Angehörige der hingerichteten Protestierenden feiern
Vor dem Hintergrund dieser Menschenrechtsverletzungen ist die Freude über Raisis Tod bei vielen Iraner*innen groß. In den sozialen Medien beglückwünschen sich Oppositionelle, noch bevor die Meldung über den Tod des Präsidenten bestätigt war. In zahlreichen Städten Irans besetzten Basidsch-Milizen die Straßen, um Feierlichkeiten zu verhindern. Dennoch sind Bilder von Feuerwerken aus zahlreichen Städten zu sehen. Angehörige derer, die bei den „Frau, Leben, Freiheit“-Protesten getötet worden sind, teilten Videos, wie sie anstoßen.
„Karma“ ist das Wort, das immer wieder fällt. Der Hubschrauber ist am ersten Jahrestag der Hinrichtung von drei Protestierenden der „Frau, Leben, Freiheit“-Bewegung aus Isfahan abgestürzt, in der Provinz Ost-Aserbaidschan, wo wenige Kilometer entfernt am selben Morgen mindestens fünf Gefangene im Urmia-Gefängnis hingerichtet worden sind, darunter eine 53-jährige krebskranke Frau.
Auch Aktivist*innen aus Syrien, Irak und weiteren Ländern freuen sich, immerhin ist der iranische Außenminister Abdollahian mitverantwortlich für den Terror in vielen Staaten gewesen.
Bei aller Freude ist jedoch auch klar, dass sich durch den Tod des Präsidenten nicht viel ändern wird im Land. Die eigentliche Regierungsmacht liegt nicht im Präsidentenamt, sondern im Büro des Obersten Führers Chamenei sowie der Revolutionsgarde.
Der Vizepräsident Mohammad Mokhber wird die Amtsgeschäfte übernehmen, bis ein neuer Präsident gewählt ist. Dies muss nach iranischer Verfassung in den nächsten 50 Tagen geschehen.
Eine Kommission, bestehend aus dem Vizepräsidenten Mokhber, dem Chef der Justiz Gholam Hossein Mohseni-Eje’i und dem Sprecher des Parlaments Mohammad Baqer Qalibaf, soll diese Wahlen organisieren. Letzterer wird durchaus als möglicher nächster Präsident gehandelt, zumal es derzeit kaum Alternativen gibt. Qalibaf versuchte bereits 2005 und 2013 Präsident des Landes zu werden.

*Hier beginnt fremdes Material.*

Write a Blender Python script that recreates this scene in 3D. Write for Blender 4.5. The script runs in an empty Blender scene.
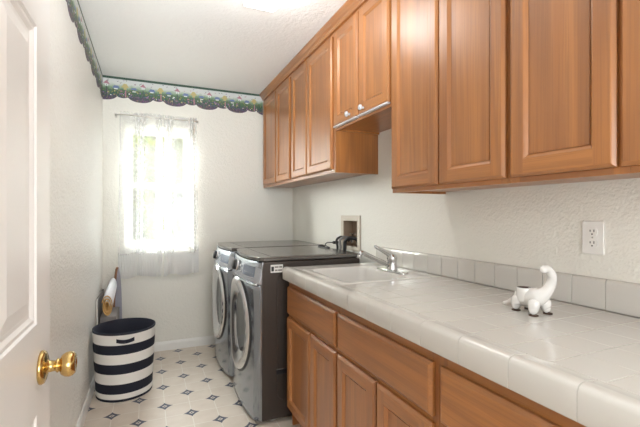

Mit Raisis Tod ist nicht nur der Platz als Präsident der Islamischen Republik frei geworden, sondern auch als möglicher Nachfolger Chameneis. Für Chameneis Sohn Mojtaba Khamenei gibt es nun einen Konkurrenten weniger.
Es ist eine politische Krise für die Islamische Republik. Es fehlt an Alternativen, die Wahlen müssen in den nächsten Wochen stattfinden, und die Bevölkerung kann es kaum abwarten, bis das Regime stürzt. Ob die Menschen diese Krise nutzen und erneute Straßenproteste entfachen, bleibt abzuwarten. Für sie ist jedoch eines klar: Auch mit einem neuen Präsidenten wird sich an ihrer Lage nichts ändern. Für sie sind die Kandidaten bloß weitere Marionetten Khameneis.